En forme d’hommage à André Gunthert ;-), une série de quatre billets, au titre mélancolique, histoire de voir ce qu’Internet a changé (et aller un peu plus loin évidemment). On regardera quatre champs différents : consommation, savoir, culture et ennui… à travers quatre catégories d’acteurs : les consommateurs, les intellectuels, les cinéphiles et les glandeurs.
Cela reste anecdotique (indiciaire dirait l’autre) mais j’espère intéressant.
On commence maintenant avec la consommation et un des organes de presse des publicitaires.

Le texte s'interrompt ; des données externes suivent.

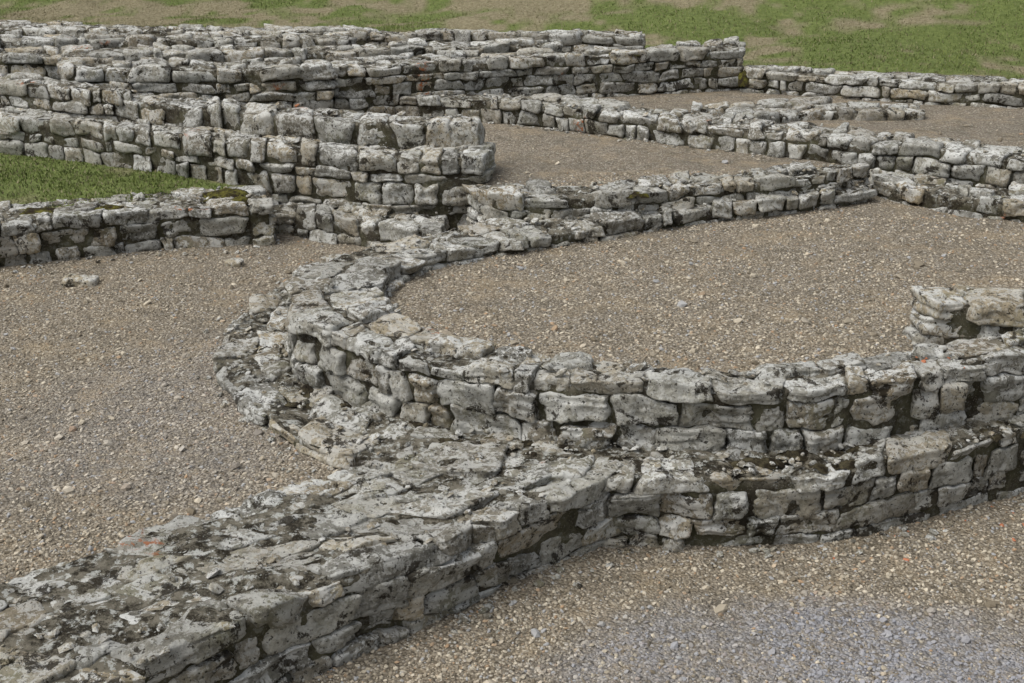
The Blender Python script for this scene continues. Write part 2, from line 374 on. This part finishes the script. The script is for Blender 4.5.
# ---------------------------------------------------------------- gravel stones
ph=(1+5**.5)/2
IV=np.array([(-1,ph,0),(1,ph,0),(-1,-ph,0),(1,-ph,0),(0,-1,ph),(0,1,ph),(0,-1,-ph),(0,1,-ph),(ph,0,-1),(ph,0,1),(-ph,0,-1),(-ph,0,1)],float); IV/=np.linalg.norm(IV[0])
IF=np.array([(0,11,5),(0,5,1),(0,1,7),(0,7,10),(0,10,11),(1,5,9),(5,11,4),(11,10,2),(10,7,6),(7,1,8),(3,9,4),(3,4,2),(3,2,6),(3,6,8),(3,8,9),(4,9,5),(2,4,11),(6,2,10),(8,6,7),(9,8,1)])
def chips(name,xx,yy,zz,sz,mat,C,seed,flat=.65):
    r=np.random.default_rng(seed); n=len(xx)
    V=IV[None]*(1+r.uniform(-.28,.28,(n,12,1)))
    V=V*(sz[:,None,None]*r.uniform(.6,1.25,(n,1,3))); V[:,:,2]*=flat
    a=r.uniform(0,6.283,n)[:,None]; x,y=V[:,:,0].copy(),V[:,:,1].copy()
    V[:,:,0]=x*np.cos(a)-y*np.sin(a); V[:,:,1]=x*np.sin(a)+y*np.cos(a)
    tl=r.uniform(-.5,.5,n)[:,None]; V[:,:,2]+=V[:,:,0]*tl
    V[:,:,0]+=xx[:,None]; V[:,:,1]+=yy[:,None]; V[:,:,2]+=(zz+sz*.2)[:,None]
    F=(IF[None]+np.arange(n)[:,None,None]*12).reshape(-1,3)
    return make_mesh(name,V.reshape(-1,3),F,[mat],np.repeat(C,12,axis=0),smooth=False,k=3)
def pebbles(name,n,depth,seed,smin,smax,pw=3.):
    r=np.random.default_rng(seed)
    yy=depth[0]+(depth[1]-depth[0])*r.random(n)**1.25
    xx=(r.random(n)*2-1)*(yy*.47+.5)
    g,c,_=masks(xx,yy); dens=.62+.5*n2(xx,yy,2.2,61)+.3*n2(xx,yy,7,62)
    keep=(g<.5)&(r.random(n)<dens+.15); xx,yy,c=xx[keep],yy[keep],c[keep]; n=len(xx)
    sz=smin+(smax-smin)*r.random(n)**pw
    chips(name,xx,yy,ground(xx,yy),sz,M_PE,np.stack([r.random(n)**1.3,r.random(n),c*(r.random(n)<.8)],1),seed)
pebbles('gravel',115000,(3.3,9.2),5,.003,.012,2.4)
pebbles('scattered_stones',1600,(3.3,11),6,.010,.034,4.)
r=np.random.default_rng(77); pts=[]
for i,(R,zt,zb) in enumerate(FOOT[:12]):
    m=int(R.total*(170 if i in (1,2) else 50))
    s=r.uniform(0,R.total,m); t=r.uniform(.05,.97,m); a=R.ev(s)
    pts.append(np.stack([a[0]+(a[2]-a[0])*t,a[1]+(a[3]-a[1])*t,np.full(m,zt-.004)],1))
    if i in (1,2,11,5,6):
        m=int(R.total*45); s=r.uniform(0,R.total,m); t=-(.02+.25*r.random(m)**2); a=R.ev(s)
        x=a[0]+(a[2]-a[0])*t; y=a[1]+(a[3]-a[1])*t
        pts.append(np.stack([x,y,ground(x,y)],1))
pts=np.vstack(pts); n=len(pts)
chips('stone_chips',pts[:,0],pts[:,1],pts[:,2],.004+.026*r.random(n)**3,M_ST,r.random((n,3)),78,.55)
bx=r.uniform(1.3,3.,24); by=4.75+.21*(bx-1.3)+r.normal(0,.12,24)
bx=np.concatenate([bx,r.uniform(1.8,2.2,5)]); by=np.concatenate([by,r.uniform(5.25,5.4,5)])
bz=ground(bx,by); bz[-5:]=.40
chips('brick_fragments',bx,by,bz,.005+.009*r.random(len(bx)),M_BR,r.random((len(bx),3)),79)

def loose(name,x,y,z,dims,seed):
    T,F_=template(12); kk=5; q=T/((np.abs(T)**kk).sum(1)**(1/kk))[:,None]
    q=q*np.array(dims); e=T/np.linalg.norm(T,axis=1)[:,None]
    q=q+e*(vnoise(q*10+seed,1)*.02+vnoise(q*30+seed,2)*.008)[:,None]
    q+=np.array([x,y,z]); c=np.zeros((len(q),3)); c[:]=(.9,.8,.6)
    return make_mesh(name,q,F_,[M_ST],c)
loose('loose_stone',-2.90,7.68,.02,(.11,.07,.03),3)
loose('loose_stone',-1.96,8.10,.01,(.05,.04,.02),8)

# ---------------------------------------------------------------- moss
def mosspatch(x,y,z,rx,ry,h,seed,ang=0.):
    n=26; g=np.linspace(-1,1,n); A,B=np.meshgrid(g,g,indexing='ij'); a,b=A.ravel(),B.ravel()
    rr=np.hypot(a,b); hh=np.clip(1-rr**2*(1+.6*n2(a+seed,b,2.,seed)),-.3,1)
    u,v_=a*rx,b*ry; X_=x+u*math.cos(ang)-v_*math.sin(ang); Y_=y+u*math.sin(ang)+v_*math.cos(ang)
    zz=z+h*(hh*.8+.25*n2(a+seed,b,5,seed+1)*(hh>0)+.15*n2(a,b+seed,12,seed+2))-.02
    ii,jj=np.meshgrid(np.arange(n-1),np.arange(n-1),indexing='ij'); v=(ii*n+jj).ravel()
    return np.stack([X_,Y_,zz],1),np.stack([v,v+n,v+n+1,v+1],1)
for i,m in enumerate([(-3.43,8.47,.3,.24,.09,.035),(-2.94,8.55,.3,.16,.07,.04),(-2.16,8.95,.3,.2,.13,.06),(-2.02,8.75,.3,.12,.1,.05),(.86,8.05,.54,.08,.06,.03),(2.42,12.38,.62,.12,.14,.16),(1.12,12.15,.92,.16,.1,.03)]):
    V_,F_=mosspatch(*m,i+3); make_mesh('moss_clump',V_,F_,[M_MO])
R=FOOT[0][0]; VV=[];FF=[];o=0
for i in range(46):
    s=r.uniform(.5,R.total*.72); a=R.ev(s); b=R.ev(s+.02)
    ang=math.atan2(b[1]-a[1],b[0]-a[0])+r.uniform(-.5,.5); w_=float(R.width(s)); f=-(.02+.16*r.random())/w_
    V_,F_=mosspatch(a[0]+(a[2]-a[0])*f,a[1]+(a[3]-a[1])*f,.080,r.uniform(.03,.10),r.uniform(.02,.05),r.uniform(.018,.034),i+40,ang)
    VV.append(V_); FF.append(F_+o); o+=len(V_)
make_mesh('ledge_moss',np.vstack(VV),np.vstack(FF),[M_DM])

# ---------------------------------------------------------------- grass
def grass(name,x,y,hgt,seed):
    r=np.random.default_rng(seed); g,c,tan=masks(x,y)
    keep=(g>.45)&(r.random(len(x))<.65+.45*n2(x,y,2.5,51)); x,y,tan=x[keep],y[keep],tan[keep]; n=len(x)
    z=ground(x,y); a=r.uniform(0,6.283,n); w=r.uniform(.004,.009,n)*(1+hgt*6); h=hgt*r.uniform(.4,1.2,n)*(1-.5*tan)
    lx=r.normal(0,.5,n)*h; ly=r.normal(0,.5,n)*h
    V=np.zeros((n,3,3))
    V[:,0]=np.stack([x-np.cos(a)*w,y-np.sin(a)*w,z-.005],1); V[:,1]=np.stack([x+np.cos(a)*w,y+np.sin(a)*w,z-.005],1)
    V[:,2]=np.stack([x+lx,y+ly,z+h],1)
    C=np.repeat(np.stack([np.clip(r.random(n)*.7+.45*n2(x,y,1.2,52)+.1,0,1),np.clip(tan+.9*(r.random(n)<.2),0,1),0*x],1),3,axis=0)
    return make_mesh(name,V.reshape(-1,3),np.arange(n*3).reshape(-1,3),[M_BL],C,smooth=False,k=3)
r=np.random.default_rng(3)
n=50000; x=r.uniform(-6,-1.9,n); y=r.uniform(7.5,11.5,n)
grass('lawn_grass',x,y,.024,4)
n=240000; x=r.uniform(-14,12,n); y=np.interp(x,BX,BY)-.2+r.random(n)**1.3*9
grass('bank_grass',x,y,.032,5)

# ---------------------------------------------------------------- light, camera
w=bpy.data.worlds.new('World'); scene.world=w; w.use_nodes=True; t=w.node_tree; t.nodes.clear()
sky=t.nodes.new('ShaderNodeTexSky'); sky.sky_type='NISHITA'; sky.sun_disc=False
EL=math.radians(58); AZ=math.radians(-110)
sky.sun_elevation=EL; sky.sun_rotation=AZ; sky.dust_density=5; sky.air_density=1
hs=t.nodes.new('ShaderNodeHueSaturation'); hs.inputs['Saturation'].default_value=.3
bg=t.nodes.new('ShaderNodeBackground'); bg.inputs[1].default_value=.15; o=t.nodes.new('ShaderNodeOutputWorld')
t.links.new(sky.outputs[0],hs.inputs['Color']); t.links.new(hs.outputs[0],bg.inputs[0]); t.links.new(bg.outputs[0],o.inputs[0])
sd=bpy.data.lights.new('sun','SUN'); sd.energy=1.5; sd.angle=math.radians(45); sd.color=(1,.97,.92)
so=bpy.data.objects.new('sun',sd); scene.collection.objects.link(so)
so.rotation_euler=(math.pi/2-EL,0,math.pi-AZ)
cd=bpy.data.cameras.new('camera'); cam=bpy.data.objects.new('camera',cd); scene.collection.objects.link(cam)
cam.location=(0,0,2.6); cam.rotation_euler=(math.pi/2-math.atan(471.5/1200),0,0); cd.sensor_width=36; cd.lens=42.1875; cd.clip_end=2000; cd.clip_start=.05
scene.camera=cam
scene.view_settings.view_transform='Standard'; scene.view_settings.look='None'; scene.view_settings.exposure=0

Publi10, sous titré le nouveau « Journal de la publicité » (oui parce qu’avant il y avait un ancien) et en date du 10 janvier 1975 nous propose sa revue de presse de la semaine. Le journal a ainsi relevé le tirade d’une sacré grosse tête. Jugez un peu :
Philippe Bouvard raconte dans « France Soir » qu’il a récemment vu dans Paris un cabriolet de marque étrangère sur les deux portières duquel son propriétaire aurait calligraphié cette inscription vengeresse : « je ne suis pas content de cette voiture »
« La vraie révolte des consommateurs passe d’abord par le réflexe de dire publiquement ce qu’on pense d’un produit.
Bien sûr, cette contre-publicité est mille fois plus efficace sur une automobile que sur un kilo de sucre. Mais dès que l’œil ou l’oreille d’un futur acheteur peut se trouver sollicité par une information défavorable, le plus humble usager tient le fabricant à sa merci. Et le fait de dire à autrui « N’achetez-pas ! » constitue un moyen de pression autrement efficace que le simple refus d’achat.
Nous pouvons donc tous être des Ralph Nader à l’échelle de notre immeuble, de notre quartier ou de notre ville. Pourquoi ne pas accrocher à la boutonnière d’un costume mal coupé un badge affirmant « mon tailleur est un sacré maladroit » ? Pourquoi lorsqu’on sort d’une salle obscure où l’on a vu un film inepte, ne pas avertir les candidats-spectateurs qui se pressent, confiants, à l’entrée ?
Seul le respect humain, la peur du ridicule et une certaine lâcheté sociale nous empêchent encore de réagir comme il le faudrait quand il faut ».
Désormais, il existe Internet et tout ces machins qui nous permettent de nous lâcher (en plus on peut être un courageux anonyme). Ce papier de Bouvard est intéressant car il évoque toutes les difficultés que nos « ancêtres » avaient pour s’exprimer et donner leur avis. Avec nos sites comparatifs, on mesure le chemin parcouru en trente ans. Pour un dernier exemple en date d’initiative consumériste très utile, rendez-vous sur trocdestrains.
Il est néanmoins remarquable que, comme tous les grands récits, le mouvement consumériste ne soit pas plus à la pointe que ça aujourd’hui. Alors que les frustrations liées à la prise de parole étaient à leur comble ces années durant, le mouvement consumériste qui aurait désormais à disposition les outils concrets de généralisation de sa politique semble assez moribond (c’est mon avis perso, je peux me tromper). Alors qu’à l’époque être audible signifiait être plusieurs – un collectif, un mouvement, une association, j’ai l’impression qu’on peut dire que le consumérisme s’est individualisé et que le net correspond très bien à cette logique là (au mieux on est communautaire ou affinitaire).